Corporate earnings revisions lag oil price moves by one to two quarters. Energy-intensive sectors—transportation, chemicals, manufacturing—face input cost inflation that can’t be fully passed through in a slowing demand environment. The combination compresses margins precisely as equity valuations sit at elevated multiples relative to historical stagflation episodes.

Central Bank Coordination Under Pressure

BofA’s Chief Investment Office notes oil prices are ‘bloated with a decent geopolitical risk premium’—language that signals uncertainty about how much of the current level reflects physical supply constraints versus speculative positioning. That ambiguity complicates Fed communication strategy, as officials must distinguish between transitory geopolitical shocks and persistent inflationary impulses requiring monetary tightening.

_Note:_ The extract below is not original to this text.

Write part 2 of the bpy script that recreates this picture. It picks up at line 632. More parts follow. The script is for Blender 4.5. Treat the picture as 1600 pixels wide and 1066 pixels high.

The timing intersects with US electoral considerations and European political fragility, raising questions about fiscal coordination if energy shocks deepen. Strategic petroleum reserve releases bought time in Q1 2026 but can’t be repeated indefinitely without rebuilding buffers—a multi-year process that requires sustained spending authority.

What to Watch

Monitor whether BofA’s September-October Fed cut timeline holds or gets pushed into 2027 if headline inflation stays above 3.5% through summer. Track corporate earnings calls for margin guidance revisions—particularly in discretionary consumer and industrials—as leading indicators of demand destruction. Watch for central bank rhetoric shifts from ‘transitory geopolitical premium’ to ’embedded energy inflation’ language, which would signal policy tightening bias rather than accommodation. Finally, observe whether other bulge bracket banks follow BofA’s stagflation repricing or maintain more optimistic base cases, as consensus formation will determine market pricing for the remainder of the cycle.